February 19, 2020: In the southeast, across the border in Chad, local troops repelled an effort by Libya based CCMSR Chad rebels seeking to establish themselves in the Tibesti area, where there is lots of illegal gold mining and not much law enforcement. The CCMSR attacked a local army base but the troops got reinforcements and routed the rebels, killing over thirty of them. The survivors fled back into Libya.

February 18, 2020: The GNA canceled UN hosted peace talks because the LNA shelled the Tripoli port area. This artillery fire was aimed at a Turkish cargo ship that had just arrived with weapons and ammunition for GNA and Turkish forces.

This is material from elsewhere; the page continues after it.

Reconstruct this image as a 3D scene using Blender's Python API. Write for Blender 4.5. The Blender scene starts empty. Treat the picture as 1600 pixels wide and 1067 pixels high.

February 17, 2020: The GNA leader admitted that Turkey had brought in Syrian mercenaries to bolster the demoralized GNA militia fighters. It was feared that the Turkish mercs were from Syrian Islamic terror groups Turkey tolerates. That was apparently not the case. While Turkey, like the GNA, is tolerant of Islamic militias the Turks prefer to hire secular Syrians as mercenaries. Turkey does regularly support “cooperative” Islamic terrorist groups but does than trust them as mercenaries. The mercs sent to Libya to reinforce the defense of Tripoli. Instead, Turkey consisted of about 2,000 trusted members of its FSA (Free Syrian Army) mercenary force. For several years the FSA has been doing most of the fighting for the Turks in Syria, in return for good pay and eventual Turkish citizenship. Some of these Turkish mercenaries in Libya already received their citizenship, plus about $2,000 a month for serving in Libya plus a large payout to next of kin if they are killed. When foreign journalists managed to interview some of these FSA men, they admitted they were in Libya for the money and assurances by the Turks that the opposition they would face in Libya would be less dangerous than the Kurds they had been fighting in Syria.

February 9, 2020: In Ethiopia, the leaders of Algeria and Egypt met, while attending an African Summit, met to discuss their mutual concerns with Islamic terrorism and the continued fighting in Libya. It was agreed that the two nations would share more intelligence on terrorism but did not agree on how to deal with the Turkish military intervention in Libya. Algeria is on good terms with the Turks, Egypt is not.

February 7, 2020: In Italy (Genoa), port officials seized a cargo ship and found it to be transporting Turkish weapons to Libya.

February 6, 2020: The Turks are seen to be using their Libyan intervention as a key component in a scheme to block Greece from exploiting offshore natural gas fields which, according to international law, Greece is entitled to. The Turks signed a treaty with the LNA in late 2019 in which Libya and Turkey agree to claim and exploit offshore oil and gas discoveries in the waters between Libya and Turkey. Even the UN opposes this deal because it violates numerous treaties that have established rules for how this division of offshore resources is done. The GNA-Turkey deal is similar to the claims China is making in the South China Sea. Greece refuses to negotiate with the Turks over this and is instead appealing to the UN and international tribunals that handle such disputes. The Chinese was tried this way over its South China Sea claims and ignored the ruling that upheld accusations that China was acting illegally. Turkey is no China and does now have the means to enforce its claims and the Greeks (and many Turks) know it.